EXCERPTED RECORDS

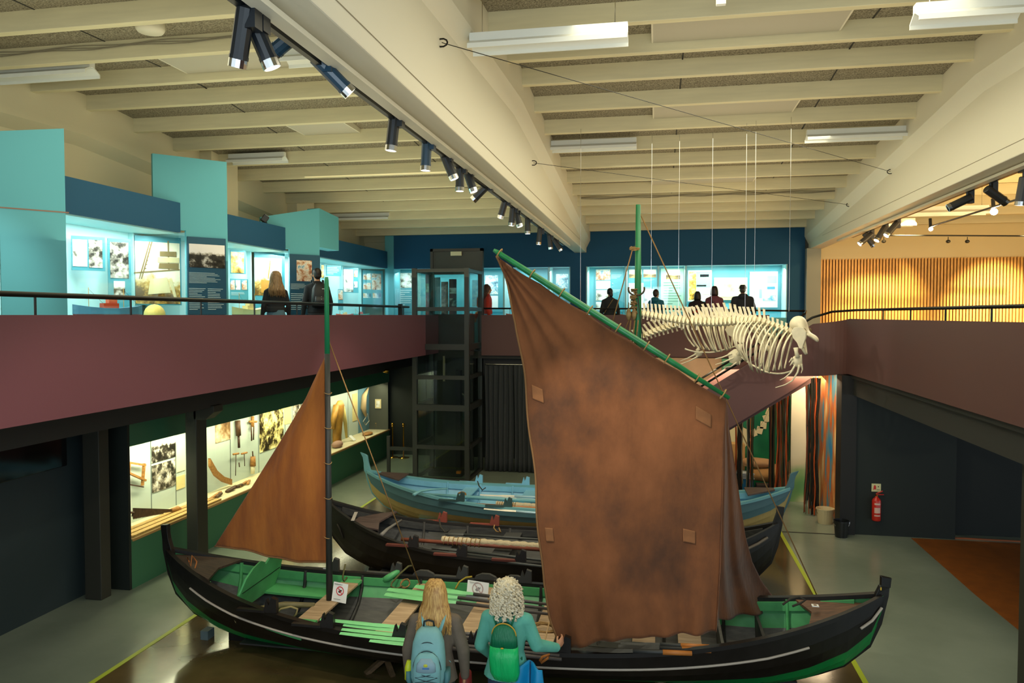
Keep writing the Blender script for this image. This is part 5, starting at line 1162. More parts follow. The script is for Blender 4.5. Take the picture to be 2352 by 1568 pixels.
# ---------------------------------------------------------------- painted niche with hanging nets
sl_w = lambda u, v, Y: at(u, v, Y=Y)
GP = photo('mural_green', ['0e5c3c', '187048', '1f8450', '2f9a50'], .8, 3, 2); CR = mat('mural_cream', 'cdbf9a', .7)
ng = struct(MB().box(1.5, 18.3, 0, 3.9, 18.4, 2.98), 'wall_niche_mural', GP, 'green painted back wall of the niche')
struct(MB().box(-1.5, 18.4, 0, 1.5, 18.5, 2.98), 'wall_under_stair', mat('beige_pink_lit', 'b89474', .7, noise=.15, nscale=1.5), 'beige wall behind the stair with pinkish light in its colour'); hill = MB(); Yh = 18.29  # pinkish light falling on this wall is put into its base colour
hill.slab([at(u, v, Y=Yh) for u, v in ((1672, 965), (1705, 975), (1725, 1010), (1700, 1040), (1672, 1045))], (0, -.01, 0))
hill.slab([at(u, v, Y=Yh) for u, v in ((1812, 860), (1862, 860), (1862, 1010), (1840, 1060), (1834, 1010), (1820, 980))], (0, -.01, 0))
tag(hill.build('mural_shape', mat('mural_pale', 'd8d0a4', .7)), 'pale painted landscape shapes on the green niche mural', 'mural')
tag(MB().slab([at(u, v, Y=18.27) for u, v in ((1822, 975), (1838, 1000), (1836, 1070), (1826, 1060))], (0, -.01, 0)).build('mural_shape', mat('mural_olive', '7a9a3c', .7)), 'olive-green painted hill at the edge of the mural', 'mural')
tag(MB().slab([at(u, v, Y=18.25) for u, v in ((1780, 1100), (1800, 1070), (1820, 1050), (1845, 1080), (1860, 1110), (1860, 1180), (1780, 1180))], (0, -.01, 0)).build('mural_shape', mat('mural_sand', 'b08a60', .7)), 'sandy painted ground low on the mural', 'mural')
def colm(u0, u1, Y, m, lab, z1=2.98, sm_=True):
    a = at(u0, 1000, Y=Y); b = at(u1, 1000, Y=Y); r = (b.x-a.x)/2
    tag(MB().lathe([(r, 0), (r, z1)], ((a.x+b.x)/2, Y+r, 0), 24).build('painted_column', m, smooth=True), lab, 'column')
cm = bpy.data.materials.new('painted_streaks'); cm.use_nodes = True; nt = cm.node_tree; b = nt.nodes['Principled BSDF']; b.inputs['Roughness'].default_value = .6
tc = nt.nodes.new('ShaderNodeTexCoord'); mp_ = nt.nodes.new('ShaderNodeMapping'); mp_.inputs['Scale'].default_value = (5, 5, .7); nt.links.new(tc.outputs['Object'], mp_.inputs[0])
nz = nt.nodes.new('ShaderNodeTexNoise'); nz.inputs['Scale'].default_value = 1.4; nz.inputs['Detail'].default_value = 5; nt.links.new(mp_.outputs[0], nz.inputs['Vector'])
rp = nt.nodes.new('ShaderNodeValToRGB')
for _ in range(3): rp.color_ramp.elements.new(.5)
for e, (p_, c_) in zip(rp.color_ramp.elements, ((.34, '2f7fb0'), (.44, '6c8a88'), (.5, 'c0602c'), (.58, 'cc8a4c'), (.68, 'e6c890'))): e.position = p_; e.color = (*lin(c_), 1)
nt.links.new(nz.outputs['Fac'], rp.inputs[0]); nt.links.new(rp.outputs[0], b.inputs['Base Color'])
a_ = at(1884, 1000, Y=15.6); b_ = at(1952, 1000, Y=15.1)
struct(MB().slab([(a_.x, 16.6, 0), (a_.x+.05, 16.6, 0), (b_.x+.05, 15.0, 0), (b_.x, 15.0, 0)], (0, 0, 2.98)), 'wall_niche_right', cm, 'niche side wall painted in orange, cream and blue streaks')
struct(MB().box(at(1855, 1000, Y=17.2).x, 17.2, 0, at(1905, 1000, Y=17.2).x, 17.26, 2.98), 'wall_niche_blue', photo('mural_bluegreen', ['0c5a68', '20707c', '56788c', '6c8ca0'], .9, 9, 2, sky=.5), 'blue and teal painted panel behind the thick net bundle')
struct(MB().box(at(1816, 1000, Y=17.0).x, 17.0, 0, at(1856, 1000, Y=17.0).x, 17.06, 2.98), 'wall_niche_cream', photo('mural_cream_green', ['2a8458', '86b070', 'e0d4b0', 'efe4c4'], .7, 14, 2, sky=.35), 'cream and green painted panel beside the net bundles')
# hanging net bundles
NETC = [mat('net_black', '17160e', .9), mat('net_olive', '3a3a1c', .9), mat('net_orange', 'b8501c', .8), mat('net_rust', '6c3418', .9), mat('net_grey', '70705c', .9)]
def net(u, w_, v0, v1, Y, lab, seed, orange=.2, n=26):
    rnd = random.Random(seed); t0 = at(u, v0, Y=Y); b0 = at(u, v1, Y=Y); b0.z = .02 if v1 > 1120 else b0.z; W = w_/FPX*(Y*.98); mb = MB()
    for i in range(n):
        x = rnd.uniform(-.5, .5)*W; y = rnd.uniform(-.5, .5)*W*.8; ph = rnd.uniform(0, 6); a = rnd.uniform(.004, .012)*W/.3; zz0 = t0.z; zz1 = b0.z+rnd.uniform(-.02, .30)*(0 if i < 6 else 1)
        k = rnd.random(); m_ = 2 if k < orange else rnd.choice((0, 0, 0, 1, 3, 4) if k < .8 else (0, 0, 1))
        P = [(t0.x+x*(1-.3*math.sin(PI*j/14))+a*math.sin(ph+j*1.3), Y+y+a*math.cos(ph+j), zz0+(zz1-zz0)*j/14) for j in range(15)]
        mb.tube(P, rnd.uniform(.007, .017)*min(1, W/.22+.3), 5, m_)
    tag(mb.build('net_bundle', NETC), lab, 'hanging net')
net(1866, 34, 868, 1172, 15.9, 'thickest net bundle with orange ropes, hanging nearest the painted wall', 1, .20, 34)
net(1800, 32, 900, 1126, 16.6, 'wide dark and orange net bundle right of the mural', 2, .12, 30)
net(1773, 16, 920, 1128, 16.9, 'slim black net bundle beside the wide one', 3, .05, 14)
net(1724, 16, 940, 1128, 17.2, 'black net bundle in front of the blue crate', 4, .03, 16)
net(1698, 18, 955, 1128, 17.3, 'olive net bundle nearest the brown sail', 5, .08, 16)
net(1816, 6, 880, 1090, 16.4, 'single dark strand hanging right of the wide net bundle', 6, 0, 3)
# garland of cards, sacks, crate, buckets, floats
gl = thing('card_garland', at(1745, 960, Y=18.28), 'string of pale cards sagging across the green mural', 'garland')
gp = [at(u, v, Y=18.28) for u, v in ((1690, 970), (1715, 985), (1740, 985), (1755, 965), (1772, 925))]
MB().tube(gp, .006, 5).build('string', NETC[1], gl)
for i, k in enumerate((.08, .22, .36, .5, .62, .76, .9)):
    c = polyl(gp, k); an = .4*math.sin(i*2.3); MB().obox(c-Vector((0, 0, .09)), (.14, .008, .17), Matrix.Rotation(an, 3, 'Y')).build('card', mat('card_cream', 'd8caa0', .7), gl)
def sack(u, v, Y, rx, rz, lab, c='c08a58'):
    p = at(u, v, Y=Y); p.z = max(p.z, rz+.02)
    mb = MB(); R = []
    for i in range(13):
        a = PI*i/12; ring = []
        for j in range(16):
            b2 = 2*PI*j/16; rr = 1+.05*math.sin(3*b2+i)
            ring.append(p+Vector((-rx*math.cos(a), .22*max(.04, math.sin(a))**.6*math.cos(b2)*rr, rz*max(.04, math.sin(a))**.6*math.sin(b2)*rr)))
        R.append(ring)
    tag(mb.rings(R).build('sack', mat('sack_'+c, '#'+c, .9, bump=.5, bscale=12), smooth=True), lab, 'sack')
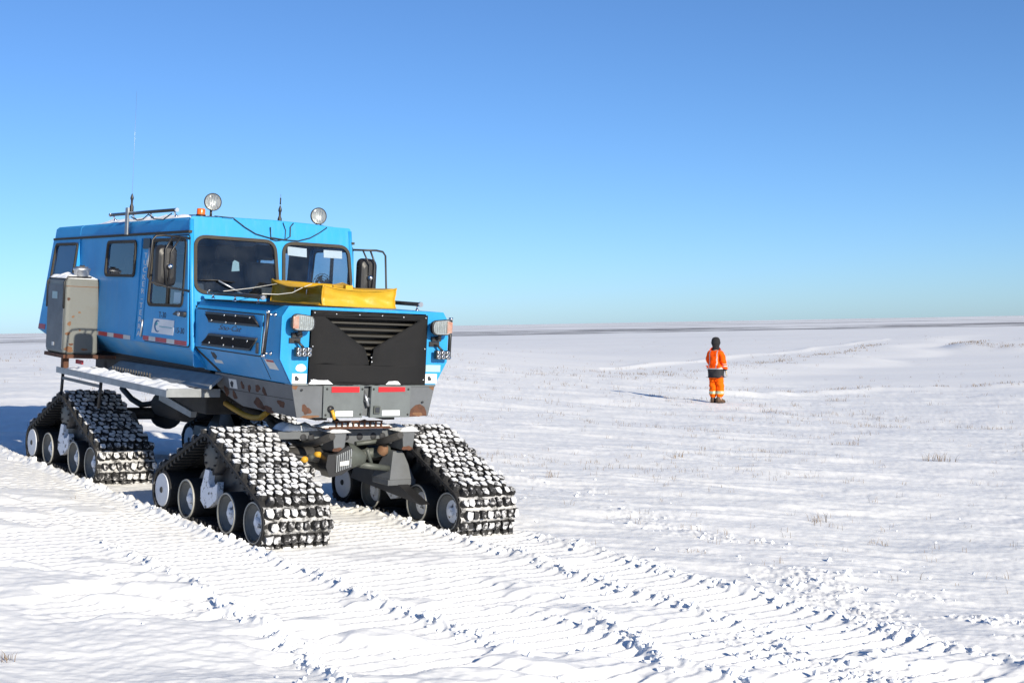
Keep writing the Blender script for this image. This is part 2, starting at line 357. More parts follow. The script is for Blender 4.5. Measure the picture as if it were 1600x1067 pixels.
def rubble_mask(u, v, X, Y):
    m = band(v, 2.6 + 0.5 * np.sin(u * 0.7), 0.55) * sst(-1.5, 1.5, u) * 0.8
    m = m + band(v, 3.9, 0.35) * sst(-4, -1.5, u) * (1 - sst(0.5, 2, u)) * 0.7
    m = m + 0.9 * sst(1.4, 1.9, v) * (1 - sst(2.3, 3.0, v)) * sst(4.5, 5.5, u)
    m = m + 0.9 * sst(5.6, 6.4, u) * band(v, 0.2, 0.7)
    m = m * sst(-0.25, 0.3, fbm(X / 0.9, Y / 0.6, 3, 61)) + 0.18 * sst(0.1, 0.5, fbm(X / 1.5, Y / 0.6, 3, 62)) * band(v, 0, 1.4) * sst(0, 2, u)
    return np.clip(m, 0, 1)
def height(X, Y):
    z = macro(X, Y); r = np.hypot(X, Y)
    near = r < 75; Xn = X[near]; Yn = Y[near]; rn = r[near]
    u, v = to_uv(Xn, Yn)
    h = np.zeros(Xn.shape)
    # wind-packed drift relief, long across the view
    a = R(-7); wx = Xn * math.cos(a) + Yn * math.sin(a); wy = -Xn * math.sin(a) + Yn * math.cos(a)
    warp = 0.35 * perlin(wx / 2.1, wy / 1.1, 12)
    drift = 0.046 * fbm(wx / 3.4, wy / 1.6 + warp, 3, 1)
    rid = 1 - np.abs(perlin(wx / 1.2, wy / 0.42 + warp * 1.5, 21)) * 2.0
    sas = 0.016 * np.clip(rid, -0.4, 1) * sst(-0.1, 0.5, fbm(wx / 3.0, wy / 1.8, 2, 22)) + 0.0105 * fbm(wx / 0.6, wy / 0.24, 4, 31) * (0.45 + 0.9 * sst(-0.2, 0.5, fbm(wx / 2.2, wy / 1.5, 2, 37)))
    fine = 0.0048 * fbm(wx / 0.13, wy / 0.08, 3, 33)
    drive = (1 - sst(1.35, 1.75, v)) * sst(-4.0, -3.4, v + 0.2 * perlin(u, v, 71)) * sst(-16, -8, u)
    dcover = sst(0.22, 0.55, fbm(wx / 1.7, wy / 0.8, 3, 45)) * (1 - sst(-1.35, -1.25, v) * 0.35); dcover = np.maximum(dcover, (1 - sst(-2.5, -2.3, v)) * sst(-0.12, 0.22, fbm(wx / 1.9, wy / 0.7, 3, 46)))   # fresh drift lying over the tread marks
    rip = drive * (1 - 0.9 * dcover)
    wob = 0.012 * perlin(u / 0.9, v / 0.7, 55) + 0.008 * perlin(u / 0.25, v / 0.12, 56)
    ph = (u + wob + 0.02 * v) / 0.145; s = ph - np.floor(ph)
    saw = np.where(s < 0.3, s / 0.3, (1 - s) / 0.7)
    am = 0.6 + 0.4 * sst(-0.3, 0.4, perlin(u / 0.9, v / 0.6, 58))
    rip_h = (saw - 0.5) * 0.036 * am + 0.0055 * fbm(u / 0.09, v / 0.06, 2, 59) * sst(0, 0.2, rip)
    lanes = (band(v, -0.98, 0.36) ** 0.5 + band(v, 0.98, 0.36) ** 0.5) * sst(-14, -6, u)
    h = (drift + sas) * (1 - 0.88 * rip) + fine * (1 - 0.5 * rip) + rip * rip_h - 0.02 * np.clip(lanes, 0, 1) * (1 - 0.7 * dcover)
    h = h + 0.05 * dcover * drive * sst(1.5, 4, np.hypot(u - 0.9, v))
    near2 = rn < 26
    un, vn = u[near2], v[near2]; bm_ = berm_mask(un, vn); rb = rubble_mask(un, vn, Xn[near2], Yn[near2])
    add = np.zeros(un.shape); mk = (bm_ + rb) > 0.02
    uu, vv = un[mk], vn[mk]
    d, hv = worley(uu / 0.10 + 0.6 * perlin(uu / 0.08, vv / 0.08, 64), vv / 0.085, 3); d2, hv2 = worley(uu / 0.045, vv / 0.045, 4); d3, hv3 = worley(uu / 0.24, vv / 0.2, 9)
    cl = np.clip(0.75 - d, 0, 1) * (0.3 + hv) * 0.9; cl2 = np.clip(0.7 - d2, 0, 1) * (0.2 + hv2); cl3 = np.clip(0.7 - d3, 0, 1) * hv3
    add[mk] = bm_[mk] * (0.030 + 0.060 * cl + 0.030 * cl2) + rb[mk] * (0.044 * cl * hv3 + 0.022 * cl2 + 0.026 * cl3 - 0.008)
    tmp = h[near2] + add; h[near2] = tmp
    # keep the snow from rising through the running gear
    foot = sst(-4.35, -4.15, u) * (1 - sst(2.1, 2.3, u)) * (sst(-1.37, -1.30, v) * (1 - sst(-0.66, -0.6, v)) + sst(0.60, 0.66, v) * (1 - sst(1.30, 1.37, v)))
    h = np.where(foot > 0, h * (1 - foot) + foot * np.minimum(h, -0.012), h)
    fade = 1 - sst(50, 74, rn); h = h * fade
    z = z.copy(); z[near] += h
    return z
def H(x, y): return float(height(np.array([x], float), np.array([y], float))[0])

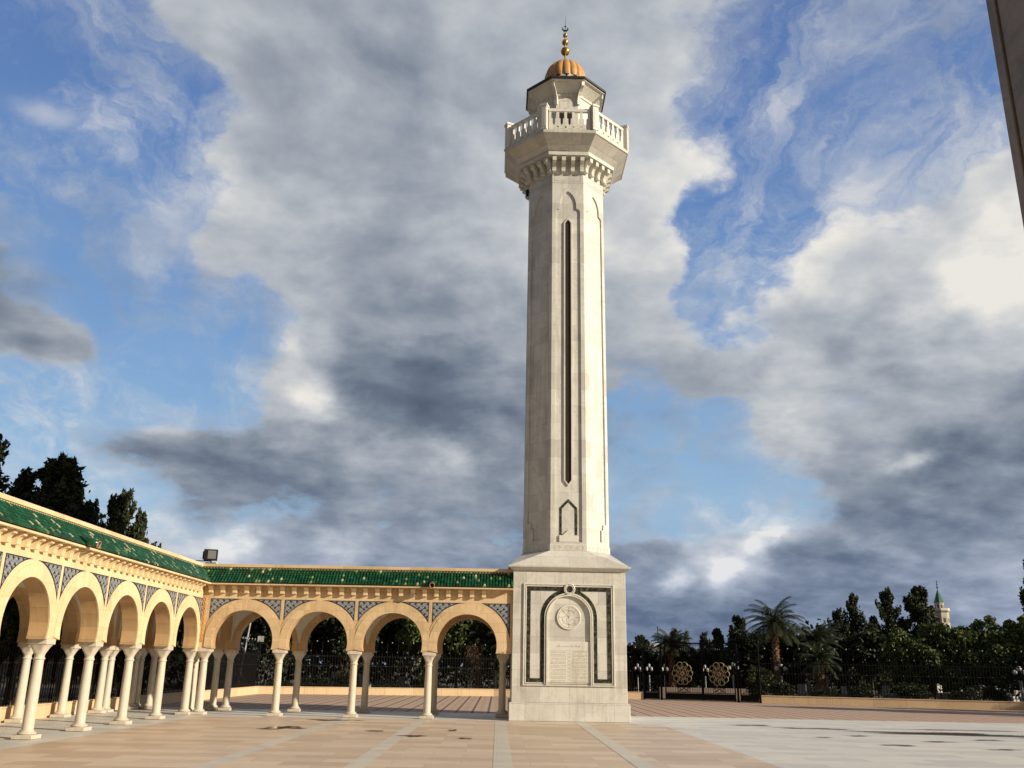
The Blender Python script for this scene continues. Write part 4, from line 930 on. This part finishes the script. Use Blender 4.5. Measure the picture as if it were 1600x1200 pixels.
def tree(name, kind, x, y, H, R, label, cat, grp, matl, seed, **kw):
    key = (kind, matl.name, seed)
    H0, R0 = {'con': (8., 1.5), 'bro': (5., 2.), 'bsh': (3., 1.6)}[kind]
    if key not in PROT:
        r = empty(name); mb = conifer(H0, R0, seed, **kw) if kind == 'con' else broad(H0, R0, seed, **{**dict(base=.22 if kind == 'bro' else .04), **kw})
        mb.build('crown', matl, r, recalc=False)
        trunkmesh(H0, .13 if kind == 'con' else .11, seed, 5, R0).build('trunk', BARK, r, 50)
        PROT[key] = r
    else: r = copytree(PROT[key]); r.name = name
    r.location = (x, y, -.02); r.scale = (R/R0, R/R0, H/H0); r.rotation_euler.z = (x*1.7+y*.9) % 6.28
    tag(r, label, cat, grp); return r
def palm(x, y, zt, R, seed, label, nf=48, droop=1.12, lean=0., young=False):
    rng = random.Random(seed); r = tag(empty('palm_tree', (x, y, -.02)), label, 'palm tree', 'palms behind the fence')
    th = max(zt-R*.84, .5); tr = MB(); pts = [(lean*(k/8)**1.5, 0, th*k/8) for k in range(9)]
    tr.tube(pts, [.20-.03*(k/8)+(.015 if k % 2 else 0) for k in range(9)], 12)
    for k in range(int(th/.16)):
        z = .1+k*.16
        for q in range(7):
            a = q*2*pi/7+k*.45; tr.tube([(lean*(z/th)**1.5+.15*cos(a), .15*sin(a), z), (lean*(z/th)**1.5+.26*cos(a), .26*sin(a), z+.12)], [.05, .02], 4)
    tr.build('trunk', PBARK, r, 50)
    mb = MB()
    for i in range(nf):
        a = i*2.399+rng.uniform(-.2, .2); e0 = radians(84-104*(i/nf)**.85*droop+rng.uniform(-6, 6)); L = R*rng.uniform(.9, 1.12); n = 24
        p = Vector((lean, 0, th)); e = e0; rib = []
        for k in range(n+1):
            rib.append(p.copy()); h = Vector((cos(a)*cos(e), sin(a)*cos(e), sin(e))); p = p+h*(L/n); e -= radians(1.9+2.4*k/n)*(1.1 if e0 > 0 else .6)
        side = Vector((-sin(a), cos(a), 0))
        mb.tube(rib[::4], [.03, .025, .02, .016, .012, .008, .004], 4, False)
        for k in range(3, n):
            t = k/n; ll = L*.265*sin(pi*(.12+.80*t))**.7; q = rib[k]; f = (rib[min(k+1, n)]-rib[k-1]).normalized(); up = side.cross(f)
            for sg in (-1, 1):
                d = (side*sg*.75+f*.62+up*(.22*(1 if f.z > -.5 else .5))+Vector((0, 0, -.18))).normalized(); wv_ = f*.024
                tip = q+d*ll*rng.uniform(.85, 1.1); mb.poly([tuple(q-wv_), tuple(q+wv_), tuple(q+d*ll*.6+wv_*.6), tuple(tip), tuple(q+d*ll*.55-wv_*.8)])
    mb.build('crown', PALM, r, recalc=False)
    dk_ = MB()
    for i in range(14):              # dry fronds hanging against the trunk
        a = i*2.399+.4; L = R*.5*rng.uniform(.6, 1.); o_ = Vector((lean+.22*cos(a), .22*sin(a), th-.05)); t_ = o_+Vector((cos(a)*L*.3, sin(a)*L*.3, -L))
        sd = Vector((-sin(a), cos(a), 0))*.09; m_ = (o_+t_)/2+Vector((cos(a), sin(a), .3))*.12; dk_.poly([tuple(o_-sd*.3), tuple(m_-sd), tuple(t_), tuple(m_+sd), tuple(o_+sd*.3)])
    dk_.build('dry_fronds', DEAD, r, recalc=False); return r

G1 = 'tall conifers behind the left arcade'
tree('conifer_tree', 'con', -21.8, 45, 10.9, 2.5, 'tallest broad dark conifer with a spiky top above the left arcade roof', 'conifer', G1, CYP, 1, n=12000)
tree('conifer_tree', 'con', -23.9, 45.3, 10.3, 1.9, 'narrower dark conifer left of the tallest one above the left roof', 'conifer', G1, CYP, 2, n=10000)
tree('conifer_tree', 'con', -25.8, 44.5, 12.1, 2.1, 'dark conifer cut by the left edge of the view', 'conifer', G1, CYP, 2)
tree('conifer_tree', 'con', -20.7, 45.4, 8.9, 1.2, 'lower dark conifer leaning against the right of the tallest one', 'conifer', G1, CYP, 3, n=9000, lean=.4)
tree('conifer_tree', 'con', -18.8, 45, 9.35, 1.5, 'isolated black conifer with a side branch sticking out, right of the tall group', 'conifer', G1, CYP, 4, n=9000, ragged=1.5, lean=-.2)
tree('conifer_tree', 'con', -17.9, 45.6, 8.5, .9, 'thin side top just right of the isolated black conifer', 'conifer', G1, CYP, 3)
tree('conifer_tree', 'con', -17.75, 46, 7.2, 1.0, 'small conifer tip showing just over the left parapet', 'conifer', G1, CYP, 2)
tree('conifer_tree', 'con', -16.9, 46, 6.85, .95, 'last low conifer tip over the parapet before the floodlight', 'conifer', G1, CYP, 4)
G2 = 'dark trees behind the iron fence'
k = 0
desc = ['first', 'second', 'third', 'fourth', 'fifth', 'sixth', 'seventh', 'eighth', 'ninth', 'tenth', 'eleventh', 'twelfth']
for i, (x, y, H, R) in enumerate([(-16, 50, 5.5, 2.4), (-16.2, 45.5, 5.8, 2.4), (-16.0, 41, 5.4, 2.5), (-16.3, 36.5, 5.6, 2.5), (-16.1, 32, 5.8, 2.5), (-16.2, 27.5, 5.5, 2.5), (-16.3, 23, 5.5, 2.5), (-16.4, 18.5, 5.6, 2.6)]):
    tree('leafy_tree', 'bro', x, y, H, R, desc[i].capitalize()+' dark tree from the far corner along the fence behind the left arcade', 'tree', G2, DRKB, 11+i % 3, n=7500)
for i, (x, y, H, R) in enumerate([(-13.4, 57.5, 5.6, 2.0), (-11.6, 60, 6.8, 2.2), (-9.3, 58.5, 5.3, 2.0), (-7.0, 60.5, 5.9, 2.1), (-4.6, 58.7, 5.2, 1.9), (-2.6, 60, 6.0, 2.2), (.8, 58.5, 5.4, 2.1), (3.4, 61, 5.2, 2.2)]):
    tree('leafy_tree', 'bro', x, y, H, R, desc[i].capitalize()+' dark tree from the left seen through the back arcade behind the fence', 'tree', G2, BUSH if i in (4, 5) else DRKB, 11+i % 3, n=7500)
tree('dry_shrub', 'bro', -1.6, 57.6, 3.3, .55, 'reddish dry shrub seen through the last arch beside the tower', 'shrub', 'dry shrubs', DEAD, 31, n=3000)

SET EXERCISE
In the listing, find each line with the string "parts" and copy it.

FINAL ANSWER
Keep writing the Blender script for this image. This is part 5, starting at line 1162. More parts follow. The script is for Blender 4.5. Take the picture to be 2352 by 1568 pixels.
Keep writing the Blender script for this image. This is part 2, starting at line 357. More parts follow. The script is for Blender 4.5. Measure the picture as if it were 1600x1067 pixels.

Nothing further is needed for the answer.